Warrenton lifted its moratorium on sewer connections last winter. "A lot of people predicted we'd be inundated with building applications for permits, but that hasn't happened," Gardner said. Most of the growth seems to be occurring outside town limits.

One factor that could hinder development: There's only one Fauquier County high school, and it's crowded. Voters last spring rejected a $30 million bond issue, which would have included construction of a second high school.
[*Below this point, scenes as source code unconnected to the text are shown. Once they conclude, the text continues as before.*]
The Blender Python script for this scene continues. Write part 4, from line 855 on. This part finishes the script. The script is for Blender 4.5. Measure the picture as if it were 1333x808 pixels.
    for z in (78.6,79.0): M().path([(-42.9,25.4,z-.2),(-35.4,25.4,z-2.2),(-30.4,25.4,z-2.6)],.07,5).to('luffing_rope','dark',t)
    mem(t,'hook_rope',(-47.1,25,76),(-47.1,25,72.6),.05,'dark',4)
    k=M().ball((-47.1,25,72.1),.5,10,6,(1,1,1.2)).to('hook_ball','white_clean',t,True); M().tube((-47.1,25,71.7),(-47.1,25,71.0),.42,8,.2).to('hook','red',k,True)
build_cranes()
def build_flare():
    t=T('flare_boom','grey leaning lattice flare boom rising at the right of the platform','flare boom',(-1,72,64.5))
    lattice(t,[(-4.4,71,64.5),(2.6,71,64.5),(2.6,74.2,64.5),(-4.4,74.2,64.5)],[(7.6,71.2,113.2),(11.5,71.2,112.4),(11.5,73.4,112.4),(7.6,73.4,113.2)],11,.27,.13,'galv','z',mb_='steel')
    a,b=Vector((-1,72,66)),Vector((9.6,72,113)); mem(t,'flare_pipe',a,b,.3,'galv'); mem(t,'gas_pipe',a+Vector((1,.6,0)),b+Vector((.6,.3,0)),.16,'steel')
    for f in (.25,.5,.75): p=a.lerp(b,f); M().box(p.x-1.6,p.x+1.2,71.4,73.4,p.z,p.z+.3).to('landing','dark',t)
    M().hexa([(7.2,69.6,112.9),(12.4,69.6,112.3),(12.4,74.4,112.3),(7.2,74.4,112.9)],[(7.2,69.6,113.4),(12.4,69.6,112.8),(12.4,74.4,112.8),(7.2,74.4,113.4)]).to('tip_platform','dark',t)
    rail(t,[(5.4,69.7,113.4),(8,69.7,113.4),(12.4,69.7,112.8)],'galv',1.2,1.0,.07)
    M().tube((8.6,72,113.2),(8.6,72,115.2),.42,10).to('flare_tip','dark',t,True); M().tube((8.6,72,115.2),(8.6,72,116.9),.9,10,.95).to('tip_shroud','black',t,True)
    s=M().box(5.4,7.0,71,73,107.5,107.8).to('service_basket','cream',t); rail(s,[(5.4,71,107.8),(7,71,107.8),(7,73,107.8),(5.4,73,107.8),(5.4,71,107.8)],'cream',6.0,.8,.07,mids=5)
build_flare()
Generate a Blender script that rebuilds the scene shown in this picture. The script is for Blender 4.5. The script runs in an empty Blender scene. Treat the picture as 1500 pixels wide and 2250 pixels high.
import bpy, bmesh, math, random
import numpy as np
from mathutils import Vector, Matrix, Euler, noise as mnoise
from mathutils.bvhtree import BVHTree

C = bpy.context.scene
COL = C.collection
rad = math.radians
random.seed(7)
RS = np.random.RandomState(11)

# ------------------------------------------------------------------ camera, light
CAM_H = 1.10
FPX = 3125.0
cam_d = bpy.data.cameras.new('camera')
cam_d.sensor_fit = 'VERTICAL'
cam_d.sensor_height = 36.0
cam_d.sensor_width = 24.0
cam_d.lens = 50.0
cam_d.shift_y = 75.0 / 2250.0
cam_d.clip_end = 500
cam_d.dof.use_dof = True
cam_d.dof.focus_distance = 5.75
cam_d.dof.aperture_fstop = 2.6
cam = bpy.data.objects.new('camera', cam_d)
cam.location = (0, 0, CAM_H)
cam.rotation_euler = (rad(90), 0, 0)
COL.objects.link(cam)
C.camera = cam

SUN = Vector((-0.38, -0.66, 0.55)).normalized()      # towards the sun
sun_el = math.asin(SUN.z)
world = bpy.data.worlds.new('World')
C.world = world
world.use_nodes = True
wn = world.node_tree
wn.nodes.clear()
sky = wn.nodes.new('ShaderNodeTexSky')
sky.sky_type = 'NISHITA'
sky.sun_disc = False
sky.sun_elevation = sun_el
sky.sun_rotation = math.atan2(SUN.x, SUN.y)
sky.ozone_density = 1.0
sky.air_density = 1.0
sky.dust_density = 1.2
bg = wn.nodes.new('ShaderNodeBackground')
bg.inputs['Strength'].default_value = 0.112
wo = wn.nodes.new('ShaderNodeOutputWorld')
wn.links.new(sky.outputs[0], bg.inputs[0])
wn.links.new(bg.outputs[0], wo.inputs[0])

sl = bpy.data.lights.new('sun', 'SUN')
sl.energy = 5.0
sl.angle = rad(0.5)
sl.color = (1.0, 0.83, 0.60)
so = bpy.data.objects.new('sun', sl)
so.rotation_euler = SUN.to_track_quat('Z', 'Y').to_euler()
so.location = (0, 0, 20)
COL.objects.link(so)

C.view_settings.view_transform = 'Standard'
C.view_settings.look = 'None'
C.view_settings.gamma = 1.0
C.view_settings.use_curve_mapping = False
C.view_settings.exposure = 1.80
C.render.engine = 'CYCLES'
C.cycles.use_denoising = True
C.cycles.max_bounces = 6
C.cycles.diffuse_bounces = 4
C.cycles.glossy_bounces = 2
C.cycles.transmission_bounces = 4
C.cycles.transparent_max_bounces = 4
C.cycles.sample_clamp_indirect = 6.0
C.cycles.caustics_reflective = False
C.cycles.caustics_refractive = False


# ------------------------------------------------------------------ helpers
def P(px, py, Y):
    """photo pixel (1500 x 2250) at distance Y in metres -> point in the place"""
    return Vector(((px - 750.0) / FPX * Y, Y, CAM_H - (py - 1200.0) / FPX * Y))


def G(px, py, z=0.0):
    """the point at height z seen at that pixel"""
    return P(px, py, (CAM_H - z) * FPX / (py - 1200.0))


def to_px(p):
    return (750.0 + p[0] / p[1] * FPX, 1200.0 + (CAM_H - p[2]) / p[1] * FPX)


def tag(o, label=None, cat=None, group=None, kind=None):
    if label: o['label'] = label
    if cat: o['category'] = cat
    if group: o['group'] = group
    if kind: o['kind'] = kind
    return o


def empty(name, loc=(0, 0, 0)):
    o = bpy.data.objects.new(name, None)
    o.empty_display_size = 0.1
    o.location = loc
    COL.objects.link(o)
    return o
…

Fauquier's high school has 1,850 students, some of whom attend classes in trailers because there is not enough permanent space, said guidance director Bruce Holland. The average class has 25 to 30 students, although the number dips to about 15 in difficult courses such as advanced math.

"You notice crowding the most in the halls and cafeteria," Holland said. "It's terribly crowded there. People jostle each other, and we have three lunch shifts to try to get everybody in -- they have about 25 minutes to eat."

Development could also slow because for some people, Warrenton is just too far away -- it's on the border of what many D.C. workers consider to be a sane and an insane commute.

The trip to Washington takes an hour in nonrush-hour periods, but 1 1/2 hours or more in rush hour. Traffic is often stop and go on I-66 near Manassas as early as 5 a.m.

Many people who live in the Warrenton area have flexible work hours, or they have shorter commutes -- to Fairfax City, perhaps, or Tysons Corner. But there are hardy souls who endure the commute to the District for the privilege of coming home each night to Fauquier's rolling hills.

"Probably half our buyers are from other metropolitan areas within Washington, that want to get out," said Bob Hockensmith, a partner in Rainbow V.I.P. Realtors.

The average three-bedroom house in Warrenton, with a half acre of land, sells for between $110,000 and $125,000, Hockensmith said.

Customers willing to move outside Warrenton can buy a four-bedroom colonial, with two to 10 acres of land -- and maybe a Blue Ridge view -- for $125,000 to $150,000, he said.